Many years later, this former fiancé decided that he had to visit my mom, and meet the man that stole her heart, and I remember fondly that visit from the New Yorker who came to our home on Bonnie Court. As would be expected, the visit went very well, and they all remained lifelong friends.
But back in New York, in 1941, my dad had to board his ship, and for the next year, he visited in short spurts, and sent dozens and dozens of letters to my mom, outlining in great detail, his hopes and dreams for their future together in California.
My mom would sit on the beach with her girlfriends and read all of these letters over and over again, and enjoy all of the gum, and cigarettes and other rationed items that my dad would send them.
Then they were married and traveled to California on their honeymoon, settling with my dad's family on their ranch in Pescadero. But my mom was definitely the baby in her family and missed her mom and sisters terribly.
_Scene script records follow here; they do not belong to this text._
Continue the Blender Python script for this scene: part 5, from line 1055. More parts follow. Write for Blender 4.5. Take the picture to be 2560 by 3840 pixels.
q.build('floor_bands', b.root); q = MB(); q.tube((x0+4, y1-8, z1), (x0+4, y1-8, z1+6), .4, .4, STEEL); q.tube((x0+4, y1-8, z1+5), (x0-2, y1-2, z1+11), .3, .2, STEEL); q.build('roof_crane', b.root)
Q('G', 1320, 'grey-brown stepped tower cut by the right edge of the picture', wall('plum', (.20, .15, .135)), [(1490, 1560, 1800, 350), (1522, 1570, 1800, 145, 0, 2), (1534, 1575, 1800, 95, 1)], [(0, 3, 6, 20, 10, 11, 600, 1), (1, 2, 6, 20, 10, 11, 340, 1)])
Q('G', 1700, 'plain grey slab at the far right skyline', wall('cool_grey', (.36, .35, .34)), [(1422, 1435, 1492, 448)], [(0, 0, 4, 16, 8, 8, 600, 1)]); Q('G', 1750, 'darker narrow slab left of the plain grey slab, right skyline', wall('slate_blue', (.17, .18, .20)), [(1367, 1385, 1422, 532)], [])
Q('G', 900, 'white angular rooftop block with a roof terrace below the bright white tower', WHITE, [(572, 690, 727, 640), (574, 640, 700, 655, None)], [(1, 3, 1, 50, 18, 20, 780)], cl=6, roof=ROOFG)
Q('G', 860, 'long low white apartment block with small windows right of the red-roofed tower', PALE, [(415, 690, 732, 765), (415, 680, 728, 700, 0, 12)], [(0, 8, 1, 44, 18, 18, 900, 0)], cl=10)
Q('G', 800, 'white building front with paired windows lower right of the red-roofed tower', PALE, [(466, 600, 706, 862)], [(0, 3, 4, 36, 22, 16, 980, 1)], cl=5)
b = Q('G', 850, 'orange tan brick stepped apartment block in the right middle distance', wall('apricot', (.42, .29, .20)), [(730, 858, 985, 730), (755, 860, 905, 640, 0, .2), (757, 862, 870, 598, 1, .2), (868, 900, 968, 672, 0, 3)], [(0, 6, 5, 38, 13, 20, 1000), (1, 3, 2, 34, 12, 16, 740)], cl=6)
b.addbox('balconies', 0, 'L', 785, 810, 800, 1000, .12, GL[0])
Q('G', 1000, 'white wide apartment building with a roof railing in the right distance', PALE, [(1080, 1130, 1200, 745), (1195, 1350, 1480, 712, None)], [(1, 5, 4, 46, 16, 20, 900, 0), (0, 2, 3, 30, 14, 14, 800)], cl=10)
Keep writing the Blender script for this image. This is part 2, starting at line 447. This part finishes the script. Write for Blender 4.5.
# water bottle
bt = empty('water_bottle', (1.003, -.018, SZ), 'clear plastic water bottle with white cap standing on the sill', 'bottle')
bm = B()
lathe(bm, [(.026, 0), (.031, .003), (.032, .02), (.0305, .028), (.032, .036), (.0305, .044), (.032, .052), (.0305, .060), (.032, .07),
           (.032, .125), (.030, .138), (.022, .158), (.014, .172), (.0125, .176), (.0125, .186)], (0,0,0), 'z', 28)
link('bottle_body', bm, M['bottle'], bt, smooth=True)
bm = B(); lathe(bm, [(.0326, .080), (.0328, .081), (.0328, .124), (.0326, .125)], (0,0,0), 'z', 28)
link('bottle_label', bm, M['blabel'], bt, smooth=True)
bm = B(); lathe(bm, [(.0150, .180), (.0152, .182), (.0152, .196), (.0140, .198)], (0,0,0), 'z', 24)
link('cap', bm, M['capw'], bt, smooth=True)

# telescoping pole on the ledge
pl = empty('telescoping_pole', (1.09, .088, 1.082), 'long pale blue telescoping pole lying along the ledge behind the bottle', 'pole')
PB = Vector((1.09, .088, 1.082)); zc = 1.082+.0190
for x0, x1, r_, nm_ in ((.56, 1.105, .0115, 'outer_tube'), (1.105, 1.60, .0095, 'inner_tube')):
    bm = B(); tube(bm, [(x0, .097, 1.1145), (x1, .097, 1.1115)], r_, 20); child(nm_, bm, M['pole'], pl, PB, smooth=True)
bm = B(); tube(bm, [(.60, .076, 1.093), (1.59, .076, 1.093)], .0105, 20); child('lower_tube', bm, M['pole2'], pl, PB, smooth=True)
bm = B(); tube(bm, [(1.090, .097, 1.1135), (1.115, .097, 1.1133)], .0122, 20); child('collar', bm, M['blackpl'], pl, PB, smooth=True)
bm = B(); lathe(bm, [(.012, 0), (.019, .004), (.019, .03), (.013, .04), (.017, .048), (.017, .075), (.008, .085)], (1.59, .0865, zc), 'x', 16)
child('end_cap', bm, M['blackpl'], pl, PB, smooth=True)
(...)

My dad knew this right away, and embarked on his mission to move every single Cassidy to California which he did. Since her family settled on the other side of the mountain, it was time to leave the ranch and buy a home in Redwood City.
This marked the beginning of life in Redwood City, being members of the St. Pius parish, with all the kids attending school here. Mom was a fabulous home maker, and was always so proud of her kids, and all of our hobbies.
We had a great childhood, and eventually dad found a little cabin in South Lake Tahoe, where we spent all of our summer vacations. We have the cabin to this day, almost 45 years...and we will always cherish our memories there.
Our family spent the last 47 years together on bonnie court, surrounded by great neighbors and friends, celebrating many family get togethers. My mom said she always loved her home on bonnie court and never wanted to leave, and we are very happy to say that she never did.
We feel really blessed to have had our mom as long as we did, and will cherish every memory of our family life together.